TASK OBJECTIVE:
Please write out the complete listing that follows, exactly as it reads.

= = = = = = =

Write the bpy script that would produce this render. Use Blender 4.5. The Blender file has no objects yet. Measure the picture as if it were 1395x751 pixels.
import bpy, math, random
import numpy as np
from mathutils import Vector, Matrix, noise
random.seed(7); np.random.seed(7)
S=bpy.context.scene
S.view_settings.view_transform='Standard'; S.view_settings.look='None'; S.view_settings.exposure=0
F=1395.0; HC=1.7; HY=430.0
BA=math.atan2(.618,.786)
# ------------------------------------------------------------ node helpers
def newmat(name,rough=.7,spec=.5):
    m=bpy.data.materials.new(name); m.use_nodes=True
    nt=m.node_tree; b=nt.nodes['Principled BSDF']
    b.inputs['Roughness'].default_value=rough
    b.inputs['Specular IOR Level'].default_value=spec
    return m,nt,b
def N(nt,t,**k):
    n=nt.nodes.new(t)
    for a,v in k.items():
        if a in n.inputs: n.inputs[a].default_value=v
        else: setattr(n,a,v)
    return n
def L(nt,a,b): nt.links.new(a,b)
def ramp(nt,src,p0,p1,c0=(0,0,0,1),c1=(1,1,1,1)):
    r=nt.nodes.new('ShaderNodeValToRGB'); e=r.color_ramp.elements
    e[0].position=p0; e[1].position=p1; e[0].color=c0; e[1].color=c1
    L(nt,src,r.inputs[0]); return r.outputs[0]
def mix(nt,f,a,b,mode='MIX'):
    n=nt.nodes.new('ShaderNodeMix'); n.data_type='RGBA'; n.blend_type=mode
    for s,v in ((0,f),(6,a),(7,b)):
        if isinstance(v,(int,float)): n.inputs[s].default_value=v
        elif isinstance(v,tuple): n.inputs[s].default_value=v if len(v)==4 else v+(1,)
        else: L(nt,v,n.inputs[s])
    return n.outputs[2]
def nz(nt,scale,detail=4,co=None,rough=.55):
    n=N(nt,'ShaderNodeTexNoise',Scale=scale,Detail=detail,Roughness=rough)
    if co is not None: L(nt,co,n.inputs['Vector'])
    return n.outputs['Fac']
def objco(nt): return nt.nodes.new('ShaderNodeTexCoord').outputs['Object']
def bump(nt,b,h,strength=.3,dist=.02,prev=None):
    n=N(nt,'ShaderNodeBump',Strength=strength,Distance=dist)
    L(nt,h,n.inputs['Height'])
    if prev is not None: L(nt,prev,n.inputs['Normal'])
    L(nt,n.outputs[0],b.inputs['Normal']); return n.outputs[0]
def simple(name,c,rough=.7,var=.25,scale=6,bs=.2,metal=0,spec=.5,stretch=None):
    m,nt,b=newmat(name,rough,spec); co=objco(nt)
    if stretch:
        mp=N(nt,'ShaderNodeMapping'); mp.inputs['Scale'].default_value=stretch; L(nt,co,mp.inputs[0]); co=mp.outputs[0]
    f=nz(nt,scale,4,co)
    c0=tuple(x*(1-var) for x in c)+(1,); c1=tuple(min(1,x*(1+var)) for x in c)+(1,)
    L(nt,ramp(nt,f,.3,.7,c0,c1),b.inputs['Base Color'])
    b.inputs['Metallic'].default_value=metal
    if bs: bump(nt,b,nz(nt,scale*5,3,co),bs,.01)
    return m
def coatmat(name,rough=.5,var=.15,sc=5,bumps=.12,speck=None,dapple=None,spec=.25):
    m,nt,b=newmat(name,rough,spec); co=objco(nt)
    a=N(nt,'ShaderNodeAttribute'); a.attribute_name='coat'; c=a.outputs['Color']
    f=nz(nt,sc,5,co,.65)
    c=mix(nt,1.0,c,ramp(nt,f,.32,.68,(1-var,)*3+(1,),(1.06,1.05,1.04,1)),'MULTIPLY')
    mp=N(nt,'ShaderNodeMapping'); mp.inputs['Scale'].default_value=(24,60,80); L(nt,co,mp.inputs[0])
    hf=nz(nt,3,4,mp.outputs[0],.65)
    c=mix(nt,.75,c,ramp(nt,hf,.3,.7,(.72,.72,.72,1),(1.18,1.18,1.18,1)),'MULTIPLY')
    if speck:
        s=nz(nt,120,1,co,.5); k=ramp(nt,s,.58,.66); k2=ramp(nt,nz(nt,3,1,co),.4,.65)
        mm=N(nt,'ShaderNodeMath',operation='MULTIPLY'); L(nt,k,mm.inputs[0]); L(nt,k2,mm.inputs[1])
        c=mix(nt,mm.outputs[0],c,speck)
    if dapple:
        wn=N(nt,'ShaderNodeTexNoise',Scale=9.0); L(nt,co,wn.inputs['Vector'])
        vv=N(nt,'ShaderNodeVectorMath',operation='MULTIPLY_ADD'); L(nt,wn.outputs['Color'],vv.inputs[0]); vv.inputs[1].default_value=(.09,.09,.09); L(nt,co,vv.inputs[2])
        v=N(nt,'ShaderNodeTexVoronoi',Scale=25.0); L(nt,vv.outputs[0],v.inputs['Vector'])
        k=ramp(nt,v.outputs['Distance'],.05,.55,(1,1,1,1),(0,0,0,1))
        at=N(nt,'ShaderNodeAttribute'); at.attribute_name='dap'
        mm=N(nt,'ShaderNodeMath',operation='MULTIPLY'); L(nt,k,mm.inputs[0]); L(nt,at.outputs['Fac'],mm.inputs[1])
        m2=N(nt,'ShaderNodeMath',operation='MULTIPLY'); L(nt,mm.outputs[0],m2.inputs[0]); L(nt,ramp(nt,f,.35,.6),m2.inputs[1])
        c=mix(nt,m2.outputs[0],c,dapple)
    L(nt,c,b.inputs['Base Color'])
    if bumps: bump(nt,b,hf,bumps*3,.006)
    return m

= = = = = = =

SOLVED EXERCISE:
Write the bpy script that would produce this render. Use Blender 4.5. The Blender file has no objects yet. Measure the picture as if it were 1395x751 pixels.
import bpy, math, random
import numpy as np
from mathutils import Vector, Matrix, noise
random.seed(7); np.random.seed(7)
S=bpy.context.scene
S.view_settings.view_transform='Standard'; S.view_settings.look='None'; S.view_settings.exposure=0
F=1395.0; HC=1.7; HY=430.0
BA=math.atan2(.618,.786)
# ------------------------------------------------------------ node helpers
def newmat(name,rough=.7,spec=.5):
    m=bpy.data.materials.new(name); m.use_nodes=True
    nt=m.node_tree; b=nt.nodes['Principled BSDF']
    b.inputs['Roughness'].default_value=rough
    b.inputs['Specular IOR Level'].default_value=spec
    return m,nt,b
def N(nt,t,**k):
    n=nt.nodes.new(t)
    for a,v in k.items():
        if a in n.inputs: n.inputs[a].default_value=v
        else: setattr(n,a,v)
    return n
def L(nt,a,b): nt.links.new(a,b)
def ramp(nt,src,p0,p1,c0=(0,0,0,1),c1=(1,1,1,1)):
    r=nt.nodes.new('ShaderNodeValToRGB'); e=r.color_ramp.elements
    e[0].position=p0; e[1].position=p1; e[0].color=c0; e[1].color=c1
    L(nt,src,r.inputs[0]); return r.outputs[0]
def mix(nt,f,a,b,mode='MIX'):
    n=nt.nodes.new('ShaderNodeMix'); n.data_type='RGBA'; n.blend_type=mode
    for s,v in ((0,f),(6,a),(7,b)):
        if isinstance(v,(int,float)): n.inputs[s].default_value=v
        elif isinstance(v,tuple): n.inputs[s].default_value=v if len(v)==4 else v+(1,)
        else: L(nt,v,n.inputs[s])
    return n.outputs[2]
def nz(nt,scale,detail=4,co=None,rough=.55):
    n=N(nt,'ShaderNodeTexNoise',Scale=scale,Detail=detail,Roughness=rough)
    if co is not None: L(nt,co,n.inputs['Vector'])
    return n.outputs['Fac']
def objco(nt): return nt.nodes.new('ShaderNodeTexCoord').outputs['Object']
def bump(nt,b,h,strength=.3,dist=.02,prev=None):
    n=N(nt,'ShaderNodeBump',Strength=strength,Distance=dist)
    L(nt,h,n.inputs['Height'])
    if prev is not None: L(nt,prev,n.inputs['Normal'])
    L(nt,n.outputs[0],b.inputs['Normal']); return n.outputs[0]
def simple(name,c,rough=.7,var=.25,scale=6,bs=.2,metal=0,spec=.5,stretch=None):
    m,nt,b=newmat(name,rough,spec); co=objco(nt)
    if stretch:
        mp=N(nt,'ShaderNodeMapping'); mp.inputs['Scale'].default_value=stretch; L(nt,co,mp.inputs[0]); co=mp.outputs[0]
    f=nz(nt,scale,4,co)
    c0=tuple(x*(1-var) for x in c)+(1,); c1=tuple(min(1,x*(1+var)) for x in c)+(1,)
    L(nt,ramp(nt,f,.3,.7,c0,c1),b.inputs['Base Color'])
    b.inputs['Metallic'].default_value=metal
    if bs: bump(nt,b,nz(nt,scale*5,3,co),bs,.01)
    return m
def coatmat(name,rough=.5,var=.15,sc=5,bumps=.12,speck=None,dapple=None,spec=.25):
    m,nt,b=newmat(name,rough,spec); co=objco(nt)
    a=N(nt,'ShaderNodeAttribute'); a.attribute_name='coat'; c=a.outputs['Color']
    f=nz(nt,sc,5,co,.65)
    c=mix(nt,1.0,c,ramp(nt,f,.32,.68,(1-var,)*3+(1,),(1.06,1.05,1.04,1)),'MULTIPLY')
    mp=N(nt,'ShaderNodeMapping'); mp.inputs['Scale'].default_value=(24,60,80); L(nt,co,mp.inputs[0])
    hf=nz(nt,3,4,mp.outputs[0],.65)
    c=mix(nt,.75,c,ramp(nt,hf,.3,.7,(.72,.72,.72,1),(1.18,1.18,1.18,1)),'MULTIPLY')
    if speck:
        s=nz(nt,120,1,co,.5); k=ramp(nt,s,.58,.66); k2=ramp(nt,nz(nt,3,1,co),.4,.65)
        mm=N(nt,'ShaderNodeMath',operation='MULTIPLY'); L(nt,k,mm.inputs[0]); L(nt,k2,mm.inputs[1])
        c=mix(nt,mm.outputs[0],c,speck)
    if dapple:
        wn=N(nt,'ShaderNodeTexNoise',Scale=9.0); L(nt,co,wn.inputs['Vector'])
        vv=N(nt,'ShaderNodeVectorMath',operation='MULTIPLY_ADD'); L(nt,wn.outputs['Color'],vv.inputs[0]); vv.inputs[1].default_value=(.09,.09,.09); L(nt,co,vv.inputs[2])
        v=N(nt,'ShaderNodeTexVoronoi',Scale=25.0); L(nt,vv.outputs[0],v.inputs['Vector'])
        k=ramp(nt,v.outputs['Distance'],.05,.55,(1,1,1,1),(0,0,0,1))
        at=N(nt,'ShaderNodeAttribute'); at.attribute_name='dap'
        mm=N(nt,'ShaderNodeMath',operation='MULTIPLY'); L(nt,k,mm.inputs[0]); L(nt,at.outputs['Fac'],mm.inputs[1])
        m2=N(nt,'ShaderNodeMath',operation='MULTIPLY'); L(nt,mm.outputs[0],m2.inputs[0]); L(nt,ramp(nt,f,.35,.6),m2.inputs[1])
        c=mix(nt,m2.outputs[0],c,dapple)
    L(nt,c,b.inputs['Base Color'])
    if bumps: bump(nt,b,hf,bumps*3,.006)
    return m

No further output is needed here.